Wednesday, September 14, 2016

When it’s better to be lucky than good


Employers, sometimes it is better to be lucky than to be good. Case in point? Graves v. Dayton Gastroenterology [pdf], decided yesterday by the 6th Circuit.

Graves is your garden variety supervisor-sends-inappropriate-text-messages-to-female-subordinate-case. The two texts at issue—“I [sic] happy for you, you just have fun and wild sex,” and “You and your husband lay out a wonderful dinner an [sic] have wild sex on the table!!!!! I do think about sex all the time. I [sic] just not getting it.”

After Graves complained to the CEO, the supervisor, Schum, spent the next two months treating her poorly—he addressed her curtly, refused to respond to her questions about work assignments, would not relieve her from her duties despite regularly relieving other employees, gave her the most difficult assignments, denied her lunch breaks on several occasions, threw a chart at her, failed to provide her with updated work schedules, and denied her requests for days off. As a result, Graves resigned and sued.

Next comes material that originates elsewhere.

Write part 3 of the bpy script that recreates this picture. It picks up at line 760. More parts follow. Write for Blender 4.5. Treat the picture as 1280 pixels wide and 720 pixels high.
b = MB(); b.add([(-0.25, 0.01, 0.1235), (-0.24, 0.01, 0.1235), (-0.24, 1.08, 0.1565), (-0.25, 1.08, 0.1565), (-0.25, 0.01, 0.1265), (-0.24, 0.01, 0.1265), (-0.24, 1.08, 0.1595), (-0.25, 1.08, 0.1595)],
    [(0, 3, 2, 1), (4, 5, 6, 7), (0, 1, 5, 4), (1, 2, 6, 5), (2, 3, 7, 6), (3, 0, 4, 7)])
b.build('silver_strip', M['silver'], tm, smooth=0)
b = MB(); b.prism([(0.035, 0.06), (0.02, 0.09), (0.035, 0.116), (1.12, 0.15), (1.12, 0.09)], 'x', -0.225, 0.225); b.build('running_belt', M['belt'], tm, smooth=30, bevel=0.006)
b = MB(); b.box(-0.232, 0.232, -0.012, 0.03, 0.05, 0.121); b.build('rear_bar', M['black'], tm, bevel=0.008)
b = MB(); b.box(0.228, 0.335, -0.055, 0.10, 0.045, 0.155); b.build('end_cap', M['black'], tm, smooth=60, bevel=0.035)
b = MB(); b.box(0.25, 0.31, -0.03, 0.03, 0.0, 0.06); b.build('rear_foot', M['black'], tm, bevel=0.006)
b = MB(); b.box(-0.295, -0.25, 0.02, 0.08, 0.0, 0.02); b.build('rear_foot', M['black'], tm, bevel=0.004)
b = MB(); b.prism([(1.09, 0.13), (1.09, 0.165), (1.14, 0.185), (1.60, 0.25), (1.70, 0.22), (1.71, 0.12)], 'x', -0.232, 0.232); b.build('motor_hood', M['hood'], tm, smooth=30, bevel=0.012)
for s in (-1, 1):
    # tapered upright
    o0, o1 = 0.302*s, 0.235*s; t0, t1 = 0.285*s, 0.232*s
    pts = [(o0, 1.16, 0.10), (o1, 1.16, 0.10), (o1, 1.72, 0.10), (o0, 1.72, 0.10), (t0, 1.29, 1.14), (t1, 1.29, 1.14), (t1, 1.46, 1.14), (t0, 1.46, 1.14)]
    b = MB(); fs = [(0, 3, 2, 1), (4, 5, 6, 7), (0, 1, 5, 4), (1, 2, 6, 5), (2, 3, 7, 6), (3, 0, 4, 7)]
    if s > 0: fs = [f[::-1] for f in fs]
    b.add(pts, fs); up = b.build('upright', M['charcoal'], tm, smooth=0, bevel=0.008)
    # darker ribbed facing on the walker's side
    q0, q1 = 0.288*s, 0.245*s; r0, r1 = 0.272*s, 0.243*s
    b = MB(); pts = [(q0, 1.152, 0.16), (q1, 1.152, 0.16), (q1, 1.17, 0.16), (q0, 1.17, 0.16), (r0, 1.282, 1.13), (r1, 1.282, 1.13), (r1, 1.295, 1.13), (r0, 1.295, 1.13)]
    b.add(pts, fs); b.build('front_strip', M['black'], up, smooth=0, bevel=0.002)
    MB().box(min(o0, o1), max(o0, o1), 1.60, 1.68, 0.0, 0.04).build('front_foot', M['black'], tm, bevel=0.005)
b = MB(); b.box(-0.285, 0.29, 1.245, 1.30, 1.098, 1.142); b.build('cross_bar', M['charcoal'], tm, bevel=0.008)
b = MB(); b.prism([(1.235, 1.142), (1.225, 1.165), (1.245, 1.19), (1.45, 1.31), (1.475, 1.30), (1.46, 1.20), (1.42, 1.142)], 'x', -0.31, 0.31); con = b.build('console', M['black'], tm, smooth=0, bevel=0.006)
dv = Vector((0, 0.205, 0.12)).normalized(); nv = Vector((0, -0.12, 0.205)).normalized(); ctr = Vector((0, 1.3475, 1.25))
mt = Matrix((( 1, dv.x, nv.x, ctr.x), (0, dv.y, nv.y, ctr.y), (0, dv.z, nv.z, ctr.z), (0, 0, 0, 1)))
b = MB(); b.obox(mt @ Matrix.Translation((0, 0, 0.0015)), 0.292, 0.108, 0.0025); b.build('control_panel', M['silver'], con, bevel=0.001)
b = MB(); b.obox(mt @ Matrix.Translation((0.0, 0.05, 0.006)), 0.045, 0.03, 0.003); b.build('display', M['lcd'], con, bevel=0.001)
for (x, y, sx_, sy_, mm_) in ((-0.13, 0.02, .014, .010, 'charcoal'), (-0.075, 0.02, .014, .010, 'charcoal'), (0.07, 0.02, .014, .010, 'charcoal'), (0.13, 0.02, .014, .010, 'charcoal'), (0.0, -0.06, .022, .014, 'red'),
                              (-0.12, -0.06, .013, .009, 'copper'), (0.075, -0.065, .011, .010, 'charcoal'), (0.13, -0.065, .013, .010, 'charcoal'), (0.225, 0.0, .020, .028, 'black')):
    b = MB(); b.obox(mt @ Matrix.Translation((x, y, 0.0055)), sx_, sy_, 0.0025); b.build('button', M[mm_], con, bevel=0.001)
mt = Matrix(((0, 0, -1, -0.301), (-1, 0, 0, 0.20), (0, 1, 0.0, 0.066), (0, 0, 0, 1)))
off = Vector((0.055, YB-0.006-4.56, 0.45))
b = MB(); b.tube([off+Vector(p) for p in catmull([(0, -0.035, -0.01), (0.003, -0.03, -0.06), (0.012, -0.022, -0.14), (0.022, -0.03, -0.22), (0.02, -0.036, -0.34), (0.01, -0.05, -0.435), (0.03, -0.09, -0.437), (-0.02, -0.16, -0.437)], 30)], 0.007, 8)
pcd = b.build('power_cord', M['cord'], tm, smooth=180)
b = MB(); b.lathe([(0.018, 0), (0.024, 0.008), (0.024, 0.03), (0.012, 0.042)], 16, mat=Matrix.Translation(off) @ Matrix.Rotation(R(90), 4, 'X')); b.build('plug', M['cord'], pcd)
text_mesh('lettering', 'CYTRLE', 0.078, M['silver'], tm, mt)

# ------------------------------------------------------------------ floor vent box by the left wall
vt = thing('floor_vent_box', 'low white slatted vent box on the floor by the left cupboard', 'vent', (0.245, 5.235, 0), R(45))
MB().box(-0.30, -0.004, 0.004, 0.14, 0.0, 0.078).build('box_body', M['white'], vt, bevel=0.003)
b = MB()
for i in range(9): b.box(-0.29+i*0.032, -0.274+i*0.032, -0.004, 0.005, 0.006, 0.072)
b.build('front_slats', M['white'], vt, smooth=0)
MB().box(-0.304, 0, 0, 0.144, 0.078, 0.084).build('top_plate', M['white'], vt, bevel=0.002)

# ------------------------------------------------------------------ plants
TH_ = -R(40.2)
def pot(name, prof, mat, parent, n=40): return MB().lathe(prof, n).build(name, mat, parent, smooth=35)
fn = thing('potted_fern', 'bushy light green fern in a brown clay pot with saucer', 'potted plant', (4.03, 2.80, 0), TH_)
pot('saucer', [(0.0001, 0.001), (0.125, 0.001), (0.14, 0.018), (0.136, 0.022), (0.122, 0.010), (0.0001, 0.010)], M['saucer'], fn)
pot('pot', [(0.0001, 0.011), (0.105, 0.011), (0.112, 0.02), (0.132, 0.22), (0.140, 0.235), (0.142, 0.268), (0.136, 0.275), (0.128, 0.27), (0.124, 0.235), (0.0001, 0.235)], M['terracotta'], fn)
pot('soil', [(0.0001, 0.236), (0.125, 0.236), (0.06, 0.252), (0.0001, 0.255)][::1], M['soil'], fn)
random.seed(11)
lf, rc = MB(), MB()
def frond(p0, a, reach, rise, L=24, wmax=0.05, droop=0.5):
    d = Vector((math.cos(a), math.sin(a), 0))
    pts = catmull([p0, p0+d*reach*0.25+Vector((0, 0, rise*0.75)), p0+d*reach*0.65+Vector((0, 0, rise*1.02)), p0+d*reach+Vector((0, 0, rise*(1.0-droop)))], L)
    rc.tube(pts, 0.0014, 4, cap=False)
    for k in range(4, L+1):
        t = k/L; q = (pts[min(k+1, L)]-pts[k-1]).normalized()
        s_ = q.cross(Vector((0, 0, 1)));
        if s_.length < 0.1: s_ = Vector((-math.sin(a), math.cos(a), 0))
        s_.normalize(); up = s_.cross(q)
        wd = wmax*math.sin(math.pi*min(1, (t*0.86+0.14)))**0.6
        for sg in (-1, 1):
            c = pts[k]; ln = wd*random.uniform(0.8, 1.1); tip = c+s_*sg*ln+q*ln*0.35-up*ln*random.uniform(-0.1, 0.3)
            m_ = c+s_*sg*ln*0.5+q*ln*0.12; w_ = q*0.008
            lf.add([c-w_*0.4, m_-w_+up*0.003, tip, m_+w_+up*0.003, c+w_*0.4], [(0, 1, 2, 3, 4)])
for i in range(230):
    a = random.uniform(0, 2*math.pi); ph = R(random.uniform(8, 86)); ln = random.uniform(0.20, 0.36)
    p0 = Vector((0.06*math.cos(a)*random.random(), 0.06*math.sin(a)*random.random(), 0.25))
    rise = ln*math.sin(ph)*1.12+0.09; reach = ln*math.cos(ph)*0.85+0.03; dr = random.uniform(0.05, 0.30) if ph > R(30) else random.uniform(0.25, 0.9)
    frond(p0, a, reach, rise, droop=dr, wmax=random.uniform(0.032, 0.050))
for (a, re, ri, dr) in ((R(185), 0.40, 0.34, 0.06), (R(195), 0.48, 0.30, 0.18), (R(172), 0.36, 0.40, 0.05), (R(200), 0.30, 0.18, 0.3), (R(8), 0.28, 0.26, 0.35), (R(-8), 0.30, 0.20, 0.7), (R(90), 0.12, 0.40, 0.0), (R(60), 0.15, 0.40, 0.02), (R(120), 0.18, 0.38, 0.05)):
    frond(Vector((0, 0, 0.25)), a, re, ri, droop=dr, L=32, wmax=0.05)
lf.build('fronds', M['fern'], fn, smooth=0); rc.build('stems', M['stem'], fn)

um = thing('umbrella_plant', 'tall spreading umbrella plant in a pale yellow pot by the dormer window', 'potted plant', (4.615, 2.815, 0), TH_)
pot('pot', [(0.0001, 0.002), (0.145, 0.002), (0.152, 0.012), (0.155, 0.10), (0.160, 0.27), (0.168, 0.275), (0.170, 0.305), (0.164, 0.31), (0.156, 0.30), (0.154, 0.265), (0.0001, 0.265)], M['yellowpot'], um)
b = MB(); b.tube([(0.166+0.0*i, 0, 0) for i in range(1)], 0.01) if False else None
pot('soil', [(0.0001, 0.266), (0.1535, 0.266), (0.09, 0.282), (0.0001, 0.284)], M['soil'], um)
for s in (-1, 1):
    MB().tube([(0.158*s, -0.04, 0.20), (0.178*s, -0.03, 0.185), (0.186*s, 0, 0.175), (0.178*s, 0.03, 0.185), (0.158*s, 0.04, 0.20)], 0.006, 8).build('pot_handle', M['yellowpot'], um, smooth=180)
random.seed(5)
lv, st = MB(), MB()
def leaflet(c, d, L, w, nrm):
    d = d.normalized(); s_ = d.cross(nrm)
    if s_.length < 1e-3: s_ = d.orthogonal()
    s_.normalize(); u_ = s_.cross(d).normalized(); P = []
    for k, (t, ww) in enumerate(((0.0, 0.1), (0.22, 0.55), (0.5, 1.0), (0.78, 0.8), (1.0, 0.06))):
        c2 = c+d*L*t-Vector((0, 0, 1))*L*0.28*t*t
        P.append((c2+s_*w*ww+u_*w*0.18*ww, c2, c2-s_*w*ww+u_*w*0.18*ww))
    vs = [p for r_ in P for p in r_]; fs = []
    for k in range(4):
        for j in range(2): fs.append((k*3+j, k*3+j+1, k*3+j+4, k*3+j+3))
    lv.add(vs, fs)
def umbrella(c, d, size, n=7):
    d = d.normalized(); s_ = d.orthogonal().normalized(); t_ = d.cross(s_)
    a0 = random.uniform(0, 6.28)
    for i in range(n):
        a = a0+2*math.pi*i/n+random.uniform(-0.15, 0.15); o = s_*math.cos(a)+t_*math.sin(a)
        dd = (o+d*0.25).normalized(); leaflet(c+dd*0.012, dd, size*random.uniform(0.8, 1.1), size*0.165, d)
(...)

The 6th Circuit had little difficulty concluding that the two isolated text messages could not support a sexual harassment claim, because the alleged harassment was neither sexual in nature nor revealed an anti-female animus, and because the texts were not objectively severe or pervasive.
There is no suggestion in the record that Schum or any other Dayton Gastroenterology employee expressed an anti-female animus toward Graves. There is no evidence in the record of any other sexual statements, any physical sexual harassment, or any use of derogatory language by Schum. Graves does not allege, for example, that Schum asked her to have sex with him, touched her or threatened to touch her, made any comments about her body, used language derogatory to women, or treated any of the other women in the office inappropriately. … 
Second, even if Schum’s conduct was based on Graves’s gender, it was objectively neither severe nor pervasive enough to constitute a hostile work environment. At most, Schum’s text messages were isolated incidents that do not “amount to discriminatory changes in the terms and conditions of employment.
What about the retaliation based on the poor treatment Graves received after complaining about the text messages? You can’t win a claim you don’t file.
Schum’s behavior might have formed the basis of a successful retaliation claim, but Graves did not plead such a claim in this case. We decline to stretch the hostile-work-environment analysis to fit what is essentially a retaliation claim, because a legal framework for addressing such claims already exists. 
Oops. Like I said, sometimes it’s better to be lucky than good.